You would not have realised this from the ratings: the BBC attracted 4.1m viewers, ITV 1.3m, and Sky News only 380,000. We tend to go to the BBC for national events so the numbers are unsurprising. But on this occasion we licence-fee payers were ill-served. BBC election night was painfully slow, while the other channels brought us early news of the many upsets as they occurred. It was also uninformative. Sky understood that this live, fast-moving event required style of presentation more akin to the Bloomberg financial channel, with constantly updated graphics covering key statistics such as turnout. Sky managed to put each candidate’s tally up on screen immediately it was announced so we could understand what was going on; the BBC left us clueless. At its main desk, the BBC had constitutional expert Vernon Bogdanor, who scowled his way through the evening and didn’t appear to have the necessary anorak’s command of each constituency’s numbers. Jeremy Vine was addicted to the swingometer, which has been rendered otiose by three-party politics. We had to put up with Dimbleby’s fogeyish jokes about Twitter and Jeremy Paxman’s dyspeptic presence in a gallery, a sort of human amalgam of Statler and Waldorf from The Muppet Show. To cap it all, the BBC, with more money than sense, had positioned poor Andrew Neil at a Thames boat party where he interviewed Joan Collins and Bruce Forsyth, for God’s sake (declaration of interest: I was there and consumed three bottles of beer and four prawn canapés before gratefully returning to dry land).

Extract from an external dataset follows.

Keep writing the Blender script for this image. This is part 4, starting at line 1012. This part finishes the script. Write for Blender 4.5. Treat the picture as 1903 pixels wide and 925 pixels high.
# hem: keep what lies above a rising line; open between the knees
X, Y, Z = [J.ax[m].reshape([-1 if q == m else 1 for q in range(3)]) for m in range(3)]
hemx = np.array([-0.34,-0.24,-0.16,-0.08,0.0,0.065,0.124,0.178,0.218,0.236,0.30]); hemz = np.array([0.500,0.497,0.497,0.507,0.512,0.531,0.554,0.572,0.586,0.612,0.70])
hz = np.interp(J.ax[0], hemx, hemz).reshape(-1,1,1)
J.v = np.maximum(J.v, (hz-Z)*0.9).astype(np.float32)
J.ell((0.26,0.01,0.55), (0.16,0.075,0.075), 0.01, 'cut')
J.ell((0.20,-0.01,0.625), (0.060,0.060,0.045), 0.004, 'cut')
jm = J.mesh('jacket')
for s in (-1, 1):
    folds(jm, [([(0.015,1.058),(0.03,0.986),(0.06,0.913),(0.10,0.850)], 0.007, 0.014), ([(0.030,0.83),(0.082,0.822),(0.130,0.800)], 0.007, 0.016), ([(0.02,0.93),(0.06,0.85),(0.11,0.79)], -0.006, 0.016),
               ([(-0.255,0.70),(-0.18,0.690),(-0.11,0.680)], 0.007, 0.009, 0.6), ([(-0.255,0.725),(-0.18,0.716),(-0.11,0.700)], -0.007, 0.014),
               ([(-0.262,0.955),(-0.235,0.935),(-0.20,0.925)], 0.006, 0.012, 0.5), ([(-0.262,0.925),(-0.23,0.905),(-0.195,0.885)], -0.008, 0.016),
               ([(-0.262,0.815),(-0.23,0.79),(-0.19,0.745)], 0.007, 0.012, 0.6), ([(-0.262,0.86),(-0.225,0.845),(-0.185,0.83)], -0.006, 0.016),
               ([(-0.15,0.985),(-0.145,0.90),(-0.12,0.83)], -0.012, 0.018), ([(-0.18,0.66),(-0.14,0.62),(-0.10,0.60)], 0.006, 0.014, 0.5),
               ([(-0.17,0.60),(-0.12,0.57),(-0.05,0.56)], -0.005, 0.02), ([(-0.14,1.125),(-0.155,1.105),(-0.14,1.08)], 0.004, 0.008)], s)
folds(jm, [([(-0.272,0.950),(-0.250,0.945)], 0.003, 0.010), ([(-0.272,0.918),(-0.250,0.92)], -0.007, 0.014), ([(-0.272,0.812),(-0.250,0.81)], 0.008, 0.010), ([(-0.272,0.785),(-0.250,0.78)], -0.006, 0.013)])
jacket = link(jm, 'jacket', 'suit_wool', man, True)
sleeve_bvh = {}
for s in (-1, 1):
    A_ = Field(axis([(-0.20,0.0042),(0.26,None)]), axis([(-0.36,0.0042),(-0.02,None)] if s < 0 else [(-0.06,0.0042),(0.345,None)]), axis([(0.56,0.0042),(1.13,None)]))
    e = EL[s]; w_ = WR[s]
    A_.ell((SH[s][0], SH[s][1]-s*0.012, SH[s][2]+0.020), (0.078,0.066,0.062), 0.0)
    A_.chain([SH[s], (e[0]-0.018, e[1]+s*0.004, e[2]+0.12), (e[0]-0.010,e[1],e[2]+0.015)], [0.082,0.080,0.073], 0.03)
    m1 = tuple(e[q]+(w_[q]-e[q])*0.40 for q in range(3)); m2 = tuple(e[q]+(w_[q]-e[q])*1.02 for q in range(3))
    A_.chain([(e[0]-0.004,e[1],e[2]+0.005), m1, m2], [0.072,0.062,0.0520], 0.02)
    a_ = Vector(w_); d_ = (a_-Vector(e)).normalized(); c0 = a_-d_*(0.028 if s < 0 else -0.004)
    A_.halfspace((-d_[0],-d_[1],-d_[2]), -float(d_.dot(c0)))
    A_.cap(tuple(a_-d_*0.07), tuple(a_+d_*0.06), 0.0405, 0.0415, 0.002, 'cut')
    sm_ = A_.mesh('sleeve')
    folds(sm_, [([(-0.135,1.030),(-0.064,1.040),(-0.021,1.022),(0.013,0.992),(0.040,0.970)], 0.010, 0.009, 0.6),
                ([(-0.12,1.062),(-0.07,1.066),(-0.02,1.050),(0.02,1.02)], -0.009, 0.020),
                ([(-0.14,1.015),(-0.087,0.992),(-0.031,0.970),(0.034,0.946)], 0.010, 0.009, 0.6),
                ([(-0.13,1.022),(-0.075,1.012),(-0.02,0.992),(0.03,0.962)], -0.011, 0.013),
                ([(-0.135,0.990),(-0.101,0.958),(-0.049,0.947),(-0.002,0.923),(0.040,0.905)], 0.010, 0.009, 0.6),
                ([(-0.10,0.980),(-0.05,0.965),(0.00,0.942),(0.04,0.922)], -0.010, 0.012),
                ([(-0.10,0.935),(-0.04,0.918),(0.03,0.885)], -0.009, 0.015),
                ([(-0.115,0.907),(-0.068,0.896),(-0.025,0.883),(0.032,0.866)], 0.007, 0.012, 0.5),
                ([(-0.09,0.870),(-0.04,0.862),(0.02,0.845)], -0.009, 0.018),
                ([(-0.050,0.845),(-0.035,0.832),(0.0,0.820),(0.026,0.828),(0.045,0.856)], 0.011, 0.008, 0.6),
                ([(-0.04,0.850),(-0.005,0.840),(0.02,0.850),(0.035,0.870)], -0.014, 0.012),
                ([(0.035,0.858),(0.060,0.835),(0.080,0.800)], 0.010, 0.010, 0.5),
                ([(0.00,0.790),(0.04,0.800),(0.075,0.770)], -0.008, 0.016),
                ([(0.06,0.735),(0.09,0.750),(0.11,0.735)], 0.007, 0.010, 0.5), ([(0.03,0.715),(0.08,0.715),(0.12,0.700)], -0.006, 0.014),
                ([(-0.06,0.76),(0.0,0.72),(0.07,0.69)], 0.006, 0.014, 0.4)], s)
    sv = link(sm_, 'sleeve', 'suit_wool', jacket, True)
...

For those who wanted election-lite, Channel 4 came up with a perfect, alternative confection. This found favour with 1.7m viewers. Jimmy Carr, David Mitchell, Lauren Laverne and Charlie Brooker gave us four hours of good gags and stunts leavened with the odd political statistic. The evening also included the most bizarre but compelling edition ever of Come Dine With Me. Derek Hatton, Rod Liddle, Edwina Currie and Brian Paddick locked culinary horns and for me Edwina, with Eton Mess as her pudding, won the battle for both wit and topicality. Brooker, by the way, known to us as the angry young man of the Guardian column Screen Burn, appeared with a sweeping quiff that made him resemble nothing more than a well-coiffeured pussycat.
Finally, in all fairness, I should point out that BBC1 partially recovered its position the day after the election, with an excellent edition of Have I Got News For You. They recorded it on the morning after the election, having spirited the by-then former MP for Montgomeryshire from Wales to London to act as Paul Merton’s hapless stooge. Lembit Öpik performed this task to perfection and gave no hint of having been up the entire night at a wake for his political career. Perhaps he has a future after all, as a sort of modern-day Vicar of Stiffkey.